9. It was lastly contended by the learned Counsel for the appellant that the learned Single Judge seriously erred in not placing reliance upon the affidavits of the appellant and his witnesses to the effect that the respondent Chandrakala was knowing the proceeding of the case. There is no force in this contention of the learned Counsel for more than one reasons. Firstly, the period of limitation for filing an application to set aside an ex-parte decree is 30 days from the date of the knowledge of the decree and not of the proceeding vide Art. 123, Limitation Act. Secondly, the case of the respondent Chandrakala is that she came to know of the ex-parte decree on 18-10-83 when her witness Inder Kishan informed on that day that the appellant Banshidhar was going to contract second marriage and he had obtained ex-parte decree in his favour.

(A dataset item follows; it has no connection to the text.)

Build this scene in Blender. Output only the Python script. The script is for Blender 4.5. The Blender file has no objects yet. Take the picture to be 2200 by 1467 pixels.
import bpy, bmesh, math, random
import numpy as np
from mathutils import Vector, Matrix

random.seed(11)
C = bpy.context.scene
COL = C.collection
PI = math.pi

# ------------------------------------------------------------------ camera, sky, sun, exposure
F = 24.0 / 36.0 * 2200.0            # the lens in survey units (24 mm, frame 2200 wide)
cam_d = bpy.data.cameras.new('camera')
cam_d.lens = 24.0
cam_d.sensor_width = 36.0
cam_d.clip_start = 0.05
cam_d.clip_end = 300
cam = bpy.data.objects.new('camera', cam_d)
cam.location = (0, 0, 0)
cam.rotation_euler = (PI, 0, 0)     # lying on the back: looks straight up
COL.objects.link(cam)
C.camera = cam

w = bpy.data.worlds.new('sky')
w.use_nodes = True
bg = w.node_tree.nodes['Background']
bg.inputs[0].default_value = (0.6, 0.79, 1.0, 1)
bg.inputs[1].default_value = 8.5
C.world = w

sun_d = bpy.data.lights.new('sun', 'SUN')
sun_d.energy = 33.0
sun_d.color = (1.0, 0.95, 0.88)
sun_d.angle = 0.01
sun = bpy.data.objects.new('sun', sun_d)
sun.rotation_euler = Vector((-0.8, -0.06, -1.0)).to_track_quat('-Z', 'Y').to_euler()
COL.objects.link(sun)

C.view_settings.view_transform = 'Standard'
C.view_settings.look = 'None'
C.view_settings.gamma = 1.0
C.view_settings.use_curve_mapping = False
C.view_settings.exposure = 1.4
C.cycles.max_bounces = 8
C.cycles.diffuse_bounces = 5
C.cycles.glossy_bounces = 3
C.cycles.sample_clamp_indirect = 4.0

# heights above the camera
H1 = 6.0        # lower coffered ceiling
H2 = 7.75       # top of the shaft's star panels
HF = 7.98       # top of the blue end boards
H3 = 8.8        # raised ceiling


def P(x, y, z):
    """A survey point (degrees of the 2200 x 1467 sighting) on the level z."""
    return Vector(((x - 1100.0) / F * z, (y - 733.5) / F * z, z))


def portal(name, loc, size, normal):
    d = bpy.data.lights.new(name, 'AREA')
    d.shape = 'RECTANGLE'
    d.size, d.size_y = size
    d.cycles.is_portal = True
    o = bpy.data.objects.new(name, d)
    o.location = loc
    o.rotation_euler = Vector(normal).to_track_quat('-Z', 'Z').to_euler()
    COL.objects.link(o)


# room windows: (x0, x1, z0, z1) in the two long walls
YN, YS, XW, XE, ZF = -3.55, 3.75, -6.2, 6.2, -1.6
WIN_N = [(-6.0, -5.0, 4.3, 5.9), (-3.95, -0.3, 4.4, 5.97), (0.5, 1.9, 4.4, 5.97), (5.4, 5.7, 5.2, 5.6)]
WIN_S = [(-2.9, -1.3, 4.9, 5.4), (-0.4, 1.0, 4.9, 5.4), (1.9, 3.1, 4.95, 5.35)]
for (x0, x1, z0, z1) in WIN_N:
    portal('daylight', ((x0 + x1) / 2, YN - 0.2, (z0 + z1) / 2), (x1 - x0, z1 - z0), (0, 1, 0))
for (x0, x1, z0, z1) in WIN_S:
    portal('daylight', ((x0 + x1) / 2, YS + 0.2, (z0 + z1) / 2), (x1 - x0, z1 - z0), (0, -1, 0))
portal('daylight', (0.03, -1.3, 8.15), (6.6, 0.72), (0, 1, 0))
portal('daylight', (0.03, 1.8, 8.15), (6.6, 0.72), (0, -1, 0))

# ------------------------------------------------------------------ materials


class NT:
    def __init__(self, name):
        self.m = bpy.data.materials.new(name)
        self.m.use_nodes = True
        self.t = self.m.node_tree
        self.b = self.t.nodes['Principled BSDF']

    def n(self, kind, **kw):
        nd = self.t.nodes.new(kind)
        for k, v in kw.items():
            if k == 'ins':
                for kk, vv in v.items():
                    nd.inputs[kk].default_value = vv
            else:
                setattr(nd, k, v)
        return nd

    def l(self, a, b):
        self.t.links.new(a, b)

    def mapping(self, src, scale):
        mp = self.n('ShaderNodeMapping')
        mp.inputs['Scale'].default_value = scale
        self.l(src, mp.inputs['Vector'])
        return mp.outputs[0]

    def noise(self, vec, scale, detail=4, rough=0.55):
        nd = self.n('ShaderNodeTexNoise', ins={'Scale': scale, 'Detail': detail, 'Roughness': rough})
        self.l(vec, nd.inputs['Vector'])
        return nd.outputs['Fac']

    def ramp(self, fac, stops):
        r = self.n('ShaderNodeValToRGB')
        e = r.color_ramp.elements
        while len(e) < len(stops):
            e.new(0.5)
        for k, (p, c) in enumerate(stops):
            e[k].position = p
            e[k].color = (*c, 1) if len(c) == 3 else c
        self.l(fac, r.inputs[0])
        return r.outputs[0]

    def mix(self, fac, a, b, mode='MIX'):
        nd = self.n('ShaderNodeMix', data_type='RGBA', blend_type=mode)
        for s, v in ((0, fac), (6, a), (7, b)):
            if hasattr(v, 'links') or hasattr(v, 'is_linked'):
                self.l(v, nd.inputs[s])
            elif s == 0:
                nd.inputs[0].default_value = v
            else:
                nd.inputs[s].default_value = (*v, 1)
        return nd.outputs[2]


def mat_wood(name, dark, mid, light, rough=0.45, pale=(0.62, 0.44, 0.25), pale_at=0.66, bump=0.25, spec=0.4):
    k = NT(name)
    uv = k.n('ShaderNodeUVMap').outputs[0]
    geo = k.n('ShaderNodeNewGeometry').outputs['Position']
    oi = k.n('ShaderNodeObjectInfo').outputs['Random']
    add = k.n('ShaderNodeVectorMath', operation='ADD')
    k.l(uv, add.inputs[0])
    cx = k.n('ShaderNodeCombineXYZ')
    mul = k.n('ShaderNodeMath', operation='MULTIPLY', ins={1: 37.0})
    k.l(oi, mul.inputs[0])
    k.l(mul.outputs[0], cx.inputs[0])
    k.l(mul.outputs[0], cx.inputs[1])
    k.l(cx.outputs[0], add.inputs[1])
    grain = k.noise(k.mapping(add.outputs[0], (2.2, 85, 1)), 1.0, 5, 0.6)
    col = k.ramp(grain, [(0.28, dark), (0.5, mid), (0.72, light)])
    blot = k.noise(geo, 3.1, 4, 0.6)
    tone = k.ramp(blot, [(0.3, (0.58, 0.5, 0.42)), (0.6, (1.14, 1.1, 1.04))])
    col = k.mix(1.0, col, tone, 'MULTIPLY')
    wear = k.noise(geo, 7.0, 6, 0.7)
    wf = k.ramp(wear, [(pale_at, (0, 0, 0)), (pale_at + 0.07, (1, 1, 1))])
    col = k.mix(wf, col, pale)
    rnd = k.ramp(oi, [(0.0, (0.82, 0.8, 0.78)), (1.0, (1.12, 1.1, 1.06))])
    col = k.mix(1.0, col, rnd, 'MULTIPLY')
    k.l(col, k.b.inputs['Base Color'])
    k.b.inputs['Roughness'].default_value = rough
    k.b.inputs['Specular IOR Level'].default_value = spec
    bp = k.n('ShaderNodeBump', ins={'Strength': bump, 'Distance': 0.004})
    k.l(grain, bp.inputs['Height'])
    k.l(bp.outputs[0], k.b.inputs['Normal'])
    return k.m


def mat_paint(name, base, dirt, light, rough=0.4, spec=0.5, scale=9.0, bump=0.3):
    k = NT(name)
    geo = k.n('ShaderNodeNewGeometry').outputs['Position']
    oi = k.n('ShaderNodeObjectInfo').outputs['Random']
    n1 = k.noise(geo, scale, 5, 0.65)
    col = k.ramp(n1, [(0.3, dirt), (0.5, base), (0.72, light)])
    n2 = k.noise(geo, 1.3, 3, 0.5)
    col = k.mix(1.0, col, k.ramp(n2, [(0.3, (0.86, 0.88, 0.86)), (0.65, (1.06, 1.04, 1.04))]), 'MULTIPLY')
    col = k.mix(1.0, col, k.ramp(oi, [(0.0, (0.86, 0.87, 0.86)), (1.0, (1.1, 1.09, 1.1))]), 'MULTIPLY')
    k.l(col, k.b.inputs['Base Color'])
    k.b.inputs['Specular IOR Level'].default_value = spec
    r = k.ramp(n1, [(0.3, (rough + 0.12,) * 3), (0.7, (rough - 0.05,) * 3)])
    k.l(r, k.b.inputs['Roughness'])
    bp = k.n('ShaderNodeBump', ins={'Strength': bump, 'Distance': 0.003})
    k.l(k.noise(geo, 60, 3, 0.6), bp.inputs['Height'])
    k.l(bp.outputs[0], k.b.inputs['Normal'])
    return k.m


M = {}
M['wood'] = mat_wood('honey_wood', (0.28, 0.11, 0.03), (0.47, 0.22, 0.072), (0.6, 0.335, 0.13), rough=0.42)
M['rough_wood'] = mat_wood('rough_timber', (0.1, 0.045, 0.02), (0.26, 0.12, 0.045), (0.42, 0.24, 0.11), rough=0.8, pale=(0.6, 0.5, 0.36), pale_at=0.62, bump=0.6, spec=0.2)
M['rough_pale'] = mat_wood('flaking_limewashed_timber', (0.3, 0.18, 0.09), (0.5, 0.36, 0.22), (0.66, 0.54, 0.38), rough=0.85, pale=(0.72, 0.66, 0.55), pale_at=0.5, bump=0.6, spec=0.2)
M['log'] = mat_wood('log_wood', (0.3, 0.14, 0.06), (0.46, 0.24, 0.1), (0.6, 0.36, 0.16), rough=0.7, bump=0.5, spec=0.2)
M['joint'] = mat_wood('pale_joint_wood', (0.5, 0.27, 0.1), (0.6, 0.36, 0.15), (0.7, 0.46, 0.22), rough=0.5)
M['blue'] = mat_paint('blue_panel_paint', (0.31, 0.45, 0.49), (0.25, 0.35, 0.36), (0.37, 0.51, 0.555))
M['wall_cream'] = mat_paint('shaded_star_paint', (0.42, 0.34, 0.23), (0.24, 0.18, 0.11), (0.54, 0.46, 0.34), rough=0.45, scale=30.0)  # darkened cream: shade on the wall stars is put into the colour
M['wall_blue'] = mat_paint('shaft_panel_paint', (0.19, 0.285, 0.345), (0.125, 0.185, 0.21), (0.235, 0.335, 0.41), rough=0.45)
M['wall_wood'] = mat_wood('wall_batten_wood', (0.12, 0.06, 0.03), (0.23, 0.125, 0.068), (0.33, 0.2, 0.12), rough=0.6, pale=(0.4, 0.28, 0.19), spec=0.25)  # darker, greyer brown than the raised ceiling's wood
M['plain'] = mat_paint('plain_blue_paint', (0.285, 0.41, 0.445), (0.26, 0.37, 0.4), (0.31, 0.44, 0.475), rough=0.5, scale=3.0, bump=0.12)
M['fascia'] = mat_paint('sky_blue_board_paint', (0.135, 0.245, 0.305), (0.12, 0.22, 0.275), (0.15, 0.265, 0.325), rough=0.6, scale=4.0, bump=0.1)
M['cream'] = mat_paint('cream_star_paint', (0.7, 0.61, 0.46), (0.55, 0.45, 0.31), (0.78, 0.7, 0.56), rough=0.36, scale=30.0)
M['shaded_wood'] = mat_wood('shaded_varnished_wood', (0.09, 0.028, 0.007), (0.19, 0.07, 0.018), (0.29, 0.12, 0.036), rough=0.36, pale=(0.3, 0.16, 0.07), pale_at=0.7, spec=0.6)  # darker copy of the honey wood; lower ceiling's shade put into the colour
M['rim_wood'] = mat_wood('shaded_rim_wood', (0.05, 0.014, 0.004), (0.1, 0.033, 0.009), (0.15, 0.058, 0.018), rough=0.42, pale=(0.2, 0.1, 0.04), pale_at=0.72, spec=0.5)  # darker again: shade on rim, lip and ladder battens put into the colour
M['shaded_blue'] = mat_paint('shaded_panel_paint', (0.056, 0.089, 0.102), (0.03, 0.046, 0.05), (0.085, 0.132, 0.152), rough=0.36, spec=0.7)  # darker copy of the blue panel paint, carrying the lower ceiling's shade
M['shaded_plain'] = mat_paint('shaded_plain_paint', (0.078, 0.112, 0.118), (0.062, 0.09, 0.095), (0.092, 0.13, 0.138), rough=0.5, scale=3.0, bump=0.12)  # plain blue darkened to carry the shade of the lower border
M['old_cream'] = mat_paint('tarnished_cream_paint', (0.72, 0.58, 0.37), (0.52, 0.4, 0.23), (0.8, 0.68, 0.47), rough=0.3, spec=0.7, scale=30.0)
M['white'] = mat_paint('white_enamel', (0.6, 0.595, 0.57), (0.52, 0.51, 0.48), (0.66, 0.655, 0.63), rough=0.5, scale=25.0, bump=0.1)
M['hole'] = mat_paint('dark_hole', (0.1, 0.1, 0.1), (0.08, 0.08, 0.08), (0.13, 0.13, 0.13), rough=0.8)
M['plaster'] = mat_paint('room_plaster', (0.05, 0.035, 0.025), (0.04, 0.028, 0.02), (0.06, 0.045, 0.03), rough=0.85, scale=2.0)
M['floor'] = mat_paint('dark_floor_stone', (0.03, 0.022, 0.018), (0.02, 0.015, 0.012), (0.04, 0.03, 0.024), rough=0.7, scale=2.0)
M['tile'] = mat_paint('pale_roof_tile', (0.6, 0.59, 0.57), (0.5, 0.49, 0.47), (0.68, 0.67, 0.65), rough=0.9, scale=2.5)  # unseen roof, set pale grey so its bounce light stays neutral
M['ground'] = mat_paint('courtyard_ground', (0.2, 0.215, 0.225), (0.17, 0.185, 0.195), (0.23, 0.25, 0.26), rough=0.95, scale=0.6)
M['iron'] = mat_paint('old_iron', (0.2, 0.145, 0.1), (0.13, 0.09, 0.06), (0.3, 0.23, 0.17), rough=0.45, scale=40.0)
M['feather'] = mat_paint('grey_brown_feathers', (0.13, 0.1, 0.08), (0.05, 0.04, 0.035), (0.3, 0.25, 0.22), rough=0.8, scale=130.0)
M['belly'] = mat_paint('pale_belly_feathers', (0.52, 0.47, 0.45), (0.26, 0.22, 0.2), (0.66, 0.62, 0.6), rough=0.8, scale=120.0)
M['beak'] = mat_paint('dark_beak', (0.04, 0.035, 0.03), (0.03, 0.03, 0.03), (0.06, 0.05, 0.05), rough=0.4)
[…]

Her father Jorawarmal Bora, her uncle Shiv Prakash and Inder Kishan have duly supported her in their affidavits. The appellant's witness Shridhar has denied in his affidavit that he told Inder Kishan about the marriage of his brother Banshidhar and the ex-parte decree Other things being equal greater weight is given on evidence of a witness who asserts in affirmative than that of a witness who denies such a fact. Thirdly, these facts were not asserted in his affidavits which were filed prior to the remand of the case by this Court.

10. In matrimonial cases, the parties should have an opportunity to contest it as its consequences are of far reaching effect. The very fact that the respondent Chandrakala is seriously contesting the proceedings emanating after the ex-parte decree and filed appeal in this Court leaves no doubt that she had no knowledge of the proceedings of the case and the ex-parte decree prior to 18-10-1981. Thus there is no force in the special.

11. In the result, the special appeal is summarily rejected appeal.